When it comes to going to the cinema, how much screen violence is too much? Or is it more to do with the type of violence? Paul Gallagher ducks the punches
Paul Andrew Williams’s Cherry Tree Lane is a real-time enactment of the break-in and torture of a middle class suburban couple by vengeful teenagers. At a mere 77 minutes, it’s still a brutal, unpleasant endurance test, and much of its power comes from Williams’s stylistic choices. From the film’s opening – a portentous ultra-slow zoom onto a front door – he eschews the furious editing of modern American horror, as well as the more traditional camp vagaries of the genre, in favour of something less comfortable, more shocking, and closer to art house in form. Torture scenes unfold in beautifully composed long takes, and most of the gut-wrenching violence takes place just beyond the camera’s line of sight, with sound filling in the blanks in audience members’ pummelled imaginations. It’s an impressive display of technical expertise, but I struggled to understand why Williams would want to put anyone through such an experience. It’s not a question that he convincingly addresses at any point in the film.
I had a similar reaction recently watching another horror of sorts. Michael Winterbottom’s The Killer Inside Me features two protracted scenes of brutal and humiliating violence against the film’s female characters; powerfully shocking scenes that have no justifiable place in what is an otherwise traditional, even unremarkable, noir.

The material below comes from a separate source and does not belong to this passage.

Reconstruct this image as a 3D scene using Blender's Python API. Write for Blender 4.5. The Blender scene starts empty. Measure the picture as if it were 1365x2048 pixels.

These examples represent a growing number of British filmmakers employing the extreme tendencies of art house cinema in mainstream horror films, in a universally empty-headed manner. In the wake of what James Quandt referred to in 2004 as the ‘New Extremity’ – European filmmakers including Gaspar NoĆ©, Catherine Breillat and Bruno Dumont who consciously provoked with painstakingly realised sex, violence and debasement – burgeoning British filmmakers have a new reference, more immediate and shocking than stylised Italian Giallo, but are doing nothing constructive or insightful with it. In fact, with their ‘realistic’ aesthetic, James Watkins’ Eden Lake (2008), Thomas Clay’s execrable The Great Ecstasy of Robert Carmichael (2005) and Cherry Tree Lane serve only to reinforce the inaccurate stereotype that the only teenagers this country produces are fearsome amoral troublemakers.

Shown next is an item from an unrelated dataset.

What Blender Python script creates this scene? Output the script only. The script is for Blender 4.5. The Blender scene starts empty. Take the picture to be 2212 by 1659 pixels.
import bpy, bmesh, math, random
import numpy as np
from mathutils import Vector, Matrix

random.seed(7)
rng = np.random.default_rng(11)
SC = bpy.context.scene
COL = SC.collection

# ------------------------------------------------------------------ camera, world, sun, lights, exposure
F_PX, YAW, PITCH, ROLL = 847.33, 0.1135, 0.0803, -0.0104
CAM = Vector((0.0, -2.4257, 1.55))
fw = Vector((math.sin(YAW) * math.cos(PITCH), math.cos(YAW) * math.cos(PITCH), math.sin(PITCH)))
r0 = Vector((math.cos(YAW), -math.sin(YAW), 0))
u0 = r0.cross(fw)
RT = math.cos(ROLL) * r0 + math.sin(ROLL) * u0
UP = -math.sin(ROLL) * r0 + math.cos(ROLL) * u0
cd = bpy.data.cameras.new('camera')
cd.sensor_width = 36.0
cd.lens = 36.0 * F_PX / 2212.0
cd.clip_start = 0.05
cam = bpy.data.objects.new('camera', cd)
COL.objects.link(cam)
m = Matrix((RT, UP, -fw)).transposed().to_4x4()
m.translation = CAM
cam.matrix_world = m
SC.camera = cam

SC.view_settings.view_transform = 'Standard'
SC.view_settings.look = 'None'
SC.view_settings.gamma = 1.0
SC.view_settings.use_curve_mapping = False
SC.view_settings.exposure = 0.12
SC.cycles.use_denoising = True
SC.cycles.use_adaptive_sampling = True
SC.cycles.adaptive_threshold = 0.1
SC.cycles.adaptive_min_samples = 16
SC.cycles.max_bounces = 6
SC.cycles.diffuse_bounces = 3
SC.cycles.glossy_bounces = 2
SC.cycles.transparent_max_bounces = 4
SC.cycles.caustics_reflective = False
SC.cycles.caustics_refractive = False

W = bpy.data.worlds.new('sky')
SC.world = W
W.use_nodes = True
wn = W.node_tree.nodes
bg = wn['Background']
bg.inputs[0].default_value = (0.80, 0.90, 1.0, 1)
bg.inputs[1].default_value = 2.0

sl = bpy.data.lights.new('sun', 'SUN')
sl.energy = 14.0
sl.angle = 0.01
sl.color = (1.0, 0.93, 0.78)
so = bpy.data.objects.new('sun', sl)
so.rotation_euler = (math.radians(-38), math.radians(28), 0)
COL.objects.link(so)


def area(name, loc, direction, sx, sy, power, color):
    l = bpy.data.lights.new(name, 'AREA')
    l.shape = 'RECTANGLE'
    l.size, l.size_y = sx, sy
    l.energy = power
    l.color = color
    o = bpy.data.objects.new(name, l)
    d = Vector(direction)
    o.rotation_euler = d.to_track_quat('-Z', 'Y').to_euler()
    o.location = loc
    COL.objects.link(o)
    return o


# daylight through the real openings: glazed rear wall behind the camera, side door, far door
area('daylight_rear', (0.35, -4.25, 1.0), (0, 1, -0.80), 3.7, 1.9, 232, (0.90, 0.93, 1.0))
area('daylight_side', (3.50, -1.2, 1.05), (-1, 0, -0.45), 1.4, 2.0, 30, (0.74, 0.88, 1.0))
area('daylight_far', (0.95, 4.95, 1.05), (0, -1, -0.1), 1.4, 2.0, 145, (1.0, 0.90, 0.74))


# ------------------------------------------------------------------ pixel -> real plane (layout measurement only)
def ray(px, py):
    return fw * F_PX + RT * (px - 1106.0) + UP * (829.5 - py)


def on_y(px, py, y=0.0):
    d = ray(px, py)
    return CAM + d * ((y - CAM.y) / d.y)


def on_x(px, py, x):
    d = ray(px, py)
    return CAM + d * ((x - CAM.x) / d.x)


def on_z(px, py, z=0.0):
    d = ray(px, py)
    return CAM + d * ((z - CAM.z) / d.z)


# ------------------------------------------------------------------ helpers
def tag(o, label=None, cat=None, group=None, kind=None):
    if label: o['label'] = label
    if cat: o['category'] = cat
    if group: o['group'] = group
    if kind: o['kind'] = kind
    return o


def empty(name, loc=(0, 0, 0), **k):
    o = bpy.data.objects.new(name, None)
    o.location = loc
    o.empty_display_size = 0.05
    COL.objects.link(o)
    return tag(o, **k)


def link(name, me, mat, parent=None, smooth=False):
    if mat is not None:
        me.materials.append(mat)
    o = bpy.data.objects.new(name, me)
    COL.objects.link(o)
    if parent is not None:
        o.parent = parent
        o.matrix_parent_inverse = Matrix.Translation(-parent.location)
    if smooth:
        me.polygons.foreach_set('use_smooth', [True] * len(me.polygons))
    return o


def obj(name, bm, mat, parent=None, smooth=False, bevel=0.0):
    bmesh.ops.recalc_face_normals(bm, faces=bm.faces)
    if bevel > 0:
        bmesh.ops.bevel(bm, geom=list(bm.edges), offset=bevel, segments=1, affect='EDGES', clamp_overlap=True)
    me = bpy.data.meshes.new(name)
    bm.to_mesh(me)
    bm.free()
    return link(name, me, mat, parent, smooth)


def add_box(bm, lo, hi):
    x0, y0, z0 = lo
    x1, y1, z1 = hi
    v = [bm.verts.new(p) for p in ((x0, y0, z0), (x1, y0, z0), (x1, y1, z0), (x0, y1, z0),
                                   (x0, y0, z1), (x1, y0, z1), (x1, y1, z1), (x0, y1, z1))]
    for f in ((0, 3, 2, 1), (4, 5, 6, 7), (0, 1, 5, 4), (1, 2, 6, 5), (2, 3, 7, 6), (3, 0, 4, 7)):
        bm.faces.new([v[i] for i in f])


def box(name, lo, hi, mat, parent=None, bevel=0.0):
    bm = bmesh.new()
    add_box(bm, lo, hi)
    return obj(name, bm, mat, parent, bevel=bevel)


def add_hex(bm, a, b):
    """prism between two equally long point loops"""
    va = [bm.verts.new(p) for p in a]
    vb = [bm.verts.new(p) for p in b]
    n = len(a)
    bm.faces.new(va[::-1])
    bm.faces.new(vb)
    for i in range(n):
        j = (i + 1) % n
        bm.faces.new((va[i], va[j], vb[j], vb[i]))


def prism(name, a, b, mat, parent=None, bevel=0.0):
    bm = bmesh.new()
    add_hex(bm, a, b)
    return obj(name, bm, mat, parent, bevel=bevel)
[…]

The film that Cherry Tree Lane immediately brings to mind is Michael Haneke’s home-invasion grueller Funny Games, in which the divisive Austrian director dared audiences to withstand the extreme humiliation and pain he put his characters through. Haneke was making a point about screen violence though; you can disagree with him, but his motivation is clear.
Williams claims that his motivation was ‘to see if I could create what it would be like if this really happened’, while Winterbottom, reflecting on negative reactions to his film, simply said ‘I was surprised that people were so shocked by the violence’, suggesting a distinct lack of reasoning behind their provocative presentations of violence. Film is primarily a means of communication; on this evidence, extreme violence is the current easy option for directors with nothing to say.